The two canonical implementations of topological sort map to the two classic graph traversals: post-order DFS (collect after finishing all descendants, reverse at the end) and BFS by in-degree (Kahn's). Every topological sort problem you encounter will be a variation on one of these two.

The cycle check is not separate from the topological sort — it is intrinsic. A topological order exists if and only if the graph is a DAG. The moment you attempt topological sort and hit a GRAY node (DFS) or exhaust the queue with uncounted nodes remaining (Kahn's), you know the DAG property fails.

Where this fits and what comes next

In the graphs series, this is the third topological sort problem in a cluster. Course Schedule (207) introduced the cycle-detection question. This problem (210) adds the requirement to return the actual order. The technique is the same; the output contract is stricter.

Course Schedule (207) is the direct predecessor. If 207 felt comfortable, this adds exactly one thing: storing and reversing the DFS output, or reading off Kahn's result directly.
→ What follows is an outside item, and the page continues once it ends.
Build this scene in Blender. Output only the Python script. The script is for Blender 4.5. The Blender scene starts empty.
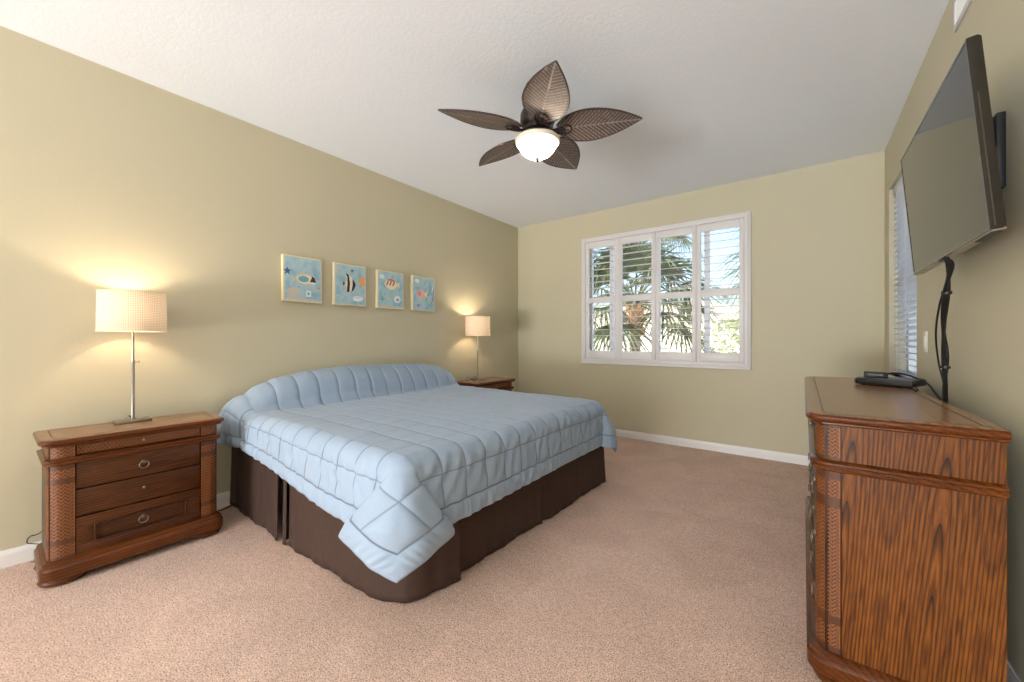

The extra work is minimal.

Alien Dictionary (LeetCode 269) is the natural escalation. You are given a list of words sorted according to an alien alphabet; you must reconstruct the ordering of characters. The problem is still topological sort on a DAG — you build edges from adjacent words that share a differing character — but now you have to construct the graph from scratch rather than being handed the edge list. The same Kahn's pattern applies.

Sequence Reconstruction (LeetCode 444) asks whether a given sequence is the unique shortest supersequence from which all provided subsequences can be reconstructed — which is equivalent to asking whether there is a unique topological order. It forces you to think about when in-degree-zero ambiguity means multiple valid orderings exist.

Parallel Courses (LeetCode 1136) adds a twist: courses at the same level (in the same BFS wave in Kahn's) can be taken in parallel. The answer is the number of BFS waves — the length of the critical path through the DAG. This is a direct extension of Kahn's algorithm where you track wave depth instead of just collecting order.